Internet entre a virtude e a culpa
Luciano Siqueira
Publicado no Jornal da Besta Fubana
Outro dia ouvi Carlos Heitor Cony comentar uma crônica de Machado de Assis a propósito de um acidente fatal com um bonde elétrico recém-implantado no Rio de Janeiro. Machado se queixava dos riscos do novo meio de transporte, sugerindo ser preferível o bonde puxado a cavalos, que pelo menos não ameaçava os usuários com eventuais choques elétricos. “A Humanidade avança às cegas”, arrematava Cony, afirmando que o progresso inevitavelmente vem com virtudes e defeitos.

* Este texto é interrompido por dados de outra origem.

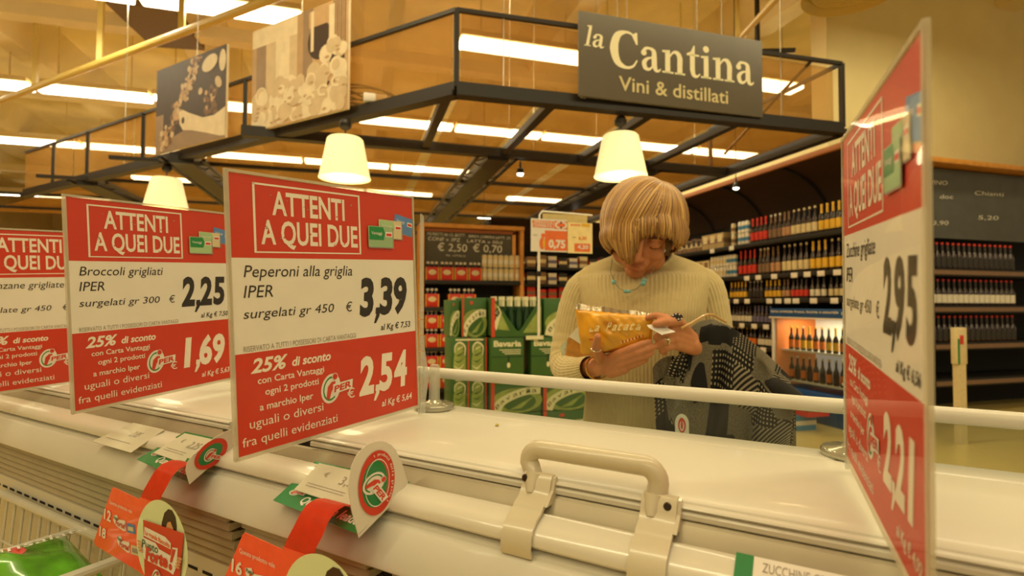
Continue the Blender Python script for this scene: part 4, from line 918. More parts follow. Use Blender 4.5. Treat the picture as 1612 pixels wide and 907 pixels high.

O grande Machado se mostrava resistente ao progresso. Cony talvez exagere em sua assertiva. Mas a verdade é que nada que o homem crie sob esse céu de Nosso Senhor é perfeito, cem por cento bom, zero em riscos e agravos. Nem por isso vamos deixar de fazer bom uso do produto do progresso da ciência e da tecnologia.
Caso da internet. Explodem revoltas no Oriente Médio: tome elogios às redes sociais, alçadas à condição de arma poderosa e decisiva na mobilização de vontades, como se base objetiva e contradições sociais e políticas reais não estivessem na base da insurgência.
Psicopatas invadem escolas, cinemas ou supermercados e atiram a esmo matando e ferindo dezenas de inocentes: tome maldição à internet, agora acusada de grande vilã, pois os assassinos deixam registros em seus computadores dando conta de que frequentavam comunidades malignas e que tais.
Nem uma coisa, nem outra: a internet nem é a solução para todos os nossos problemas, sequer o da comunicação entre as pessoas; nem a raiz dos males sociais que nos afligem. É apenas – apesar de sua extraordinária dimensão e imensurável rapidez – uma ferramenta que, como todas as ferramentas construídas pelo homem, desde os primórdios da Humanidade – pode ter bom ou mau uso. Foi assim com o tacape, a flecha, a pólvora, a energia atômica e com tudo mais que se possa contabilizar aqui como descobertas ou invenções marcantes.
Também não cabe “culpar” a internet pelo baixo índice relativo de leitura de livros entre as novas gerações. Biblioteca que não esteja informatizada, hoje, leva uma enorme desvantagem. Assim como internauta que não se sinta estimulado a ler livros é porque naturalmente já não tinha essa predisposição. É próprio do ser humano abstrair a realidade, seja para melhor compreendê-la, seja para dela fugir (em certos casos). O livro é, sempre foi e será instrumento dessa abstração. Do mesmo modo, quando o interesse do internauta é o conhecimento mais circunstanciado sobre algum tema, na internet ele encontra artigos, teses, estudos vários e até livros em pdf que logo tratará de “baixar” e imprimir para a leitura atenta e a consulta.
Não sou nenhum fanático da web, dela faço uso por dever de ofício e por prazer – moderadamente, de acordo com a necessidade. Agora mesmo não teria a menor chance de me comunicar com vocês, meus talvez poucos e generosos leitores, se não existisse o Jornal da Besta Fubana que tanto bem nos faz, não é mesmo?